ALK.8,1%. Które to już? Dziesiąte, dwudzieste, trzydzieste
piwo miodowe na blogu??? Nie pytajcie mnie, bo nie mam zamiaru liczyć. Tym
razem jednak mam do czynienia z hybrydą piwa miodowego i strong lagera.
Za „strongami” nie przepadam, fanatykiem honey beer także
nie jestem, aczkolwiek nigdy nie powiedziałem, że ich nie lubię.
Pamiętam, że piłem już kiedyś to piwo, jakieś 4-5 lat temu.
Zachwycałem się nim, bo chyba było to moje pierwsze polskie piwo miodowe.
Jednak od tego czasu moje doświadczenia, wiedza i gusta uległy znacznym
zmianom. Nie jestem już tym samym nieświadomym, łatwowiernym i „zamydl oczy”
Piotrusiem ;p
Kiper prezentuje się bardzo klasycznie – jasno bursztynowy
kolor trunku zwieńczony jest niedużą ilością „białego puchu”, który tworzą
mieszanej wielkości pęcherze. Niestety piana nie dość, że marna, to jeszcze
szybko znika. Cóż.....
Piwo nagazowane jest olbrzymią ilością CO2
– mam nieodpartą pokusę na bekanie i czuję burzę bąbelkową na
języku.
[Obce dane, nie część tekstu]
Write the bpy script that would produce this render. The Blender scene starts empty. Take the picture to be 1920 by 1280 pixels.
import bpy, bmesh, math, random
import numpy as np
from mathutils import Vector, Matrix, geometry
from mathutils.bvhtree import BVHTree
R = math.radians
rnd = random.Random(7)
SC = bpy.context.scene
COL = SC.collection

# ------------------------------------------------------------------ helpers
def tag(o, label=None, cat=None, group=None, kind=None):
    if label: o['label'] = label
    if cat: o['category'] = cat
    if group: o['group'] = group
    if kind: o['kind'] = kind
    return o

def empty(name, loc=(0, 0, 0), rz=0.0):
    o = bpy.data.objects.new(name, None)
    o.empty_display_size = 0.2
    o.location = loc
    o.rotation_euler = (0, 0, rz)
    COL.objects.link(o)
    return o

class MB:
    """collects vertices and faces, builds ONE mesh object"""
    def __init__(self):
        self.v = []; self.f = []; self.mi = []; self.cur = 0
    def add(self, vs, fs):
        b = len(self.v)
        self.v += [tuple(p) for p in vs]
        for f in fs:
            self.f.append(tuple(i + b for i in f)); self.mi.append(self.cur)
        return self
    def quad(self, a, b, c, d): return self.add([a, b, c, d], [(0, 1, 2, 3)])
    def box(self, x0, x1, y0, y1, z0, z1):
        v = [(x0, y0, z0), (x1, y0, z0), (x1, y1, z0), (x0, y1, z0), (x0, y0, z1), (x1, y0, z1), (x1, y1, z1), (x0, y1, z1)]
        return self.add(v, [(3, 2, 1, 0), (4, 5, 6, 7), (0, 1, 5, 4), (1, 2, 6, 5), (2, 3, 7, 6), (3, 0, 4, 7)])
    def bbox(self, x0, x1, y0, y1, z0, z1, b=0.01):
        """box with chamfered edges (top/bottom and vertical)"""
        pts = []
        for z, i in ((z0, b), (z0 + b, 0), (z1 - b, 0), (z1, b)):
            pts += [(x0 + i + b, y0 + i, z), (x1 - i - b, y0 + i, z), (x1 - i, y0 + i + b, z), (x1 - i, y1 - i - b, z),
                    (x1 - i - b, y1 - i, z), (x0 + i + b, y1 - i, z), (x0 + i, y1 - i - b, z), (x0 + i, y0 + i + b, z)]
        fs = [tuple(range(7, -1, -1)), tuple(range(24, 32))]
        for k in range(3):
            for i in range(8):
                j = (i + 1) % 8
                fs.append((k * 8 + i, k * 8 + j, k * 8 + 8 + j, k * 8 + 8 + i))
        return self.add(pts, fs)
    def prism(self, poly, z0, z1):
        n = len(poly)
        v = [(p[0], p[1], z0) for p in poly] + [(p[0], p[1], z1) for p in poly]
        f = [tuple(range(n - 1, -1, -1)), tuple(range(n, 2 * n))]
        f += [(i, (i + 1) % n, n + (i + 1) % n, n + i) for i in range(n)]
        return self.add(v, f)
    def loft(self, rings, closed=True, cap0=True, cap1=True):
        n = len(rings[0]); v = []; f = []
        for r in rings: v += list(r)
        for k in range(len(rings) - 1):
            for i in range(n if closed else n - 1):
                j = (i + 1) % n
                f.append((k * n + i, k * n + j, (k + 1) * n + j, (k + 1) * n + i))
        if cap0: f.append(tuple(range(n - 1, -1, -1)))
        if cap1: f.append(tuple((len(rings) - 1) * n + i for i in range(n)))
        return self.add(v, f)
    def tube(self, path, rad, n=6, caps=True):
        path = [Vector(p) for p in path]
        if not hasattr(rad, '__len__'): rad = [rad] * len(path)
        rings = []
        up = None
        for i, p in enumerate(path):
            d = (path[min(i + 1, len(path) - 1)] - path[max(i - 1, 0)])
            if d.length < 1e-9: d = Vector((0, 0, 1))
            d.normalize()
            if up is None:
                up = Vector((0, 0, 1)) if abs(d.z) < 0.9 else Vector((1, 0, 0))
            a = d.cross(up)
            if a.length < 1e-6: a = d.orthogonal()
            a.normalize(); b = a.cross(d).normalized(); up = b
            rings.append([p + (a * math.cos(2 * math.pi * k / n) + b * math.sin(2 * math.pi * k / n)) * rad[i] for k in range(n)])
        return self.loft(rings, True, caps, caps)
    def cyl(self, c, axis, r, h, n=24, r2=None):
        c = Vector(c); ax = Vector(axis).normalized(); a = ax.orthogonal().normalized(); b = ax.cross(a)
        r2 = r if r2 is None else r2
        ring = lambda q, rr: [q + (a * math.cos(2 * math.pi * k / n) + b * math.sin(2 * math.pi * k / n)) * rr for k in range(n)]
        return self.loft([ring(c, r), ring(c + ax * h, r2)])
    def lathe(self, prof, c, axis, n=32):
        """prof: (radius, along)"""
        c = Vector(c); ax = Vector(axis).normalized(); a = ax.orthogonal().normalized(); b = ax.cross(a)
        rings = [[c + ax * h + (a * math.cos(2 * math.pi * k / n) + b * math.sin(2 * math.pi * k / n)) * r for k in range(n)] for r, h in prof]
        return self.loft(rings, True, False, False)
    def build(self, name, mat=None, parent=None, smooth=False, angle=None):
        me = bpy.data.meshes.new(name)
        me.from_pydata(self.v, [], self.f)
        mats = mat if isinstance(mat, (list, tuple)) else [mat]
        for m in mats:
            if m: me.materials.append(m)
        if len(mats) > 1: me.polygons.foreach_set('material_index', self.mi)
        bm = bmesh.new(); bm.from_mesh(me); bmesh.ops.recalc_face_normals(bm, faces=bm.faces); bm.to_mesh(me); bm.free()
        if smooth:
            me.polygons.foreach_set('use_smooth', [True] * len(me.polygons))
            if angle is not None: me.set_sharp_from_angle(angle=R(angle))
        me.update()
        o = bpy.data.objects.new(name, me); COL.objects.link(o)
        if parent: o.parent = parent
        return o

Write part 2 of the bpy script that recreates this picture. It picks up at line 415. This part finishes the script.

Może fachowcy z Corneliusa myślą, że im większe nasycenie tym lepsze
piwo?
Zapach jest całkiem przyjemny – mój nos mówi mi, że nie jest
tak źle. Odnajdziemy tu typowe akcenty słodowe, które jednak w zbyt dużej
mierze przykrywa silny aromat miodu. Pomiędzy nimi próbuje utrzymać się przy
życiu słodkawy karmel, który w połączeniu z ww. wspólnikami daje super słodki i
co nieco zatykający zapaszek. Ale przynajmniej nie trąca on zbytnio
sztucznością.
W smaku też jest znośnie, miodzio toczy walkę z jasnym
słodem, ale ciężko jest tutaj wskazać zwycięzcę. Swoje trzy grosze dorzuca
także wspomniany wcześniej karmel, a także niewielka paloność. W posmaku da się
odczuć minimalną goryczkę, która w niewielkim stopniu próbuje zniwelować atak
nadmiernej słodyczy tego napitku. Całościowo jednak piwo wypada trochę za
słodko jak na mój gust.
Dużym plusem natomiast jest prawie, że kompletny brak
alkoholu, zarówno w zapachu, jak i w smaku – co przy tym woltażu można uznać za
wyjątek (dopiero pod sam koniec szklanki, po ogrzaniu wychodzi na wierzch co
nieco C2H5OH).
Kiper na pewno nie powala swoją nadmierną słodyczą, jednak z
drugiej strony to jego jedyna poważna wada. Można się go napić, ale więcej niż
jedno to już wyzwanie.
OCENA: 6/10
CENA: 3.49ZŁ (Tesco)
BROWAR CORNELIUS/SULIMAR
Był kiedyś dobry, prawdziwy Kiper mocny, ten, co namiastka, ale można zastępować nim nijakie piwa koncernowe, bo pije się gładko.